The Royal Australian Navy is also following in the GGF's wake, with Australian Fleet Commander Rear Admiral Stuart Mayer saying biofuels, lighting and other energy-efficient solutions are being looked into.

"The Defence Science and Technology Organisation is working with the US and we're moving beyond biofuel into other things like lighting and engineering controls," Rear Adml Mayer told AAP on Monday.

The organisation is also looking at paint that repels marine growth, meaning slicker movement through the water, reducing fuel consumption, Rear Adml Mayer said.

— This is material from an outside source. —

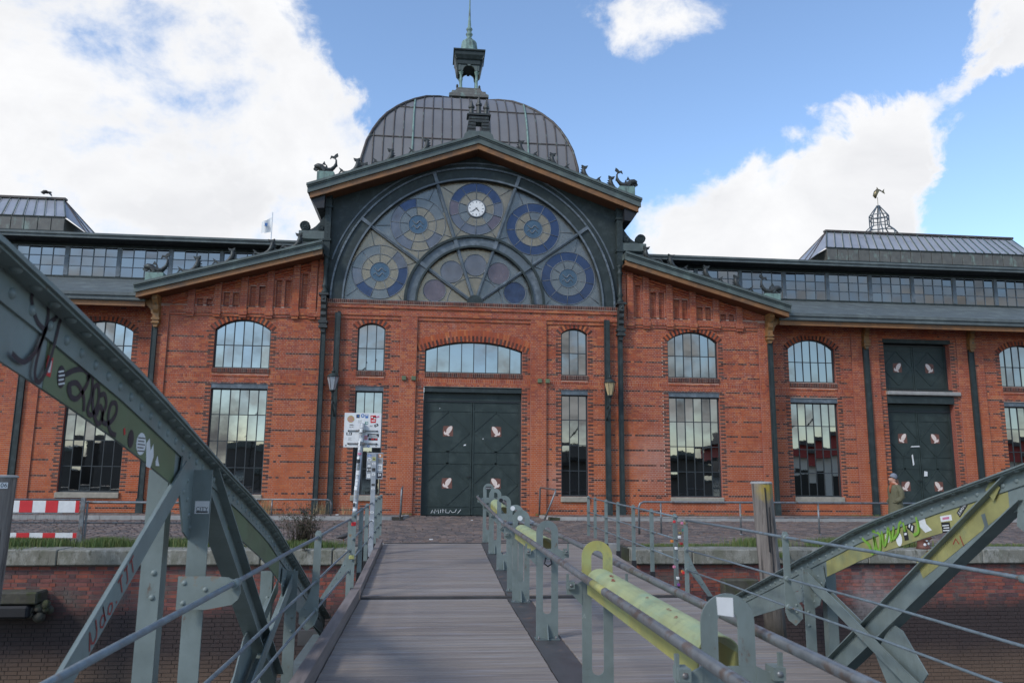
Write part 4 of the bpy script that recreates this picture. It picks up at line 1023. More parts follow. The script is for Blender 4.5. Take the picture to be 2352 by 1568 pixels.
for k in range(5):
    a0, a1 = 36*k, 36*k+36; am = a0+18; bgm = tones[k]
    rc = 4.10; cx, cz = pol(rc, am); RR = (1.13, .75, .40)
    if k in (0, 4): cz = CZ+1.24
    # background in four pieces divided by the centre line and the ring line
    for (b0, b1) in ((a0, am), (am, a1)):
        for (q0, q1) in ((2.88, rc), (rc, R0)):
            poly = [pol(q0, b0+(b1-b0)*i/6) for i in range(7)]+[pol(q1, b1+(b0-b1)*i/6) for i in range(7)]
            pane(poly, bgm if random.random() < .8 else 'st_grey')
    for e in (a0, a1):
        for rr in (3.0, 5.2):
            P = pol(rr, e+(2 if e == a0 else -2)); d = math.hypot(P[0]-cx, P[1]-cz); 
            lead_line((cx+(P[0]-cx)*RR[0]/d, cz+(P[1]-cz)*RR[0]/d), P, r=.012)
    ns = 10 if k == 2 else 9; st = 90 if k == 2 else 90+am
    for j in range(ns):
        b0, b1 = st+360*j/ns, st+360*(j+1)/ns; bm = (b0+b1)/2 % 360
        if k == 2: om = 'st_blue' if 15 < bm < 165 else random.choice(('st_plum','st_lilac'))
        elif k < 2: om = 'st_blue'
        else: om = random.choice(('st_grey','st_lilac','st_lilac','st_blue','st_amber') if k >= 3 else ('st_blue','st_lilac','st_lilac','st_blue'))
        pane(arcpts(cx, cz, RR[0], b0, b1, 5)+arcpts(cx, cz, RR[1], b1, b0, 5), om, YG-.010)
        im = random.choice(('st_amber','st_amber','st_grey')) if k >= 1 else 'st_grey'
        pane(arcpts(cx, cz, RR[1], b0, b1, 4)+arcpts(cx, cz, RR[2], b1, b0, 4), im, YG-.010)
        lead_line((cx+RR[2]*math.cos(R_(b0)), cz+RR[2]*math.sin(R_(b0))), (cx+RR[0]*math.cos(R_(b0)), cz+RR[0]*math.sin(R_(b0))))
    for r in RR: lead_circ(cx, cz, r)
    if k != 2:
        pane(arcpts(cx, cz, RR[2], 0, 360, 24)[:-1], 'st_fish', YG-.010)
        for (dx, dz, sc_) in ((0,.08,1.),(-.03,-.12,-.9)):
            lead.sweep([(cx+dx+sc_*.26*(t/6-1), YG-.025, cz+dz+.07*math.sin(t*.9+sc_)) for t in range(13)], [.008+.02*math.sin(math.pi*t/12) for t in range(13)], 5)
    # fan below
    b, c = pol(.3, am), None
    ri = 1.66 if k in (1,2,3) else 1.74; ux, uz = pol(ri, am)
    if k in (0, 4): uz = CZ+.53
    for (b0, b1) in ((a0, am), (am, a1)):
        pane([pol(.3, b0+(b1-b0)*i/3) for i in range(4)]+[pol(1.12, b1+(b0-b1)*i/3) for i in range(4)], bgm)
        pane([pol(1.12, b0+(b1-b0)*i/4) for i in range(5)]+[pol(2.38, b1+(b0-b1)*i/4) for i in range(5)], bgm)
    pane(arcpts(ux, uz, .46, 0, 360, 24)[:-1], {0:'st_blue',1:'st_plum',2:'st_lilac',3:'st_lilac',4:'st_plum'}[k], YG-.010)
    lead_circ(ux, uz, .46, n=24); P = pol(1.12, am); lead_circ(XC, CZ, 1.14, a0=a0+4, a1=a1-4, n=8)
part('lead_came', lead, 'lead', lun)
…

The GGF has converted 80 per cent of its lighting to LED and is looking at increasing that to 100 per cent over the next year, USS Stethem commanding officer Doug Pegher said.

"The GGF has been a year-long initiative to take a look at how the (US) navy uses energy overall and to really focus on how we can be more energy-efficient," Commander Pegher told AAP.

Rear Adml Mayer echoed his comments, saying something as small as a light globe or new paint can make a difference, long term.

"It's better for us at an operating cost, it's better for the environment and it's better for society," Rear Adml Mayer said.

The 154m USS Stethem will remain in Sydney for a few days before before embarking on routine operations.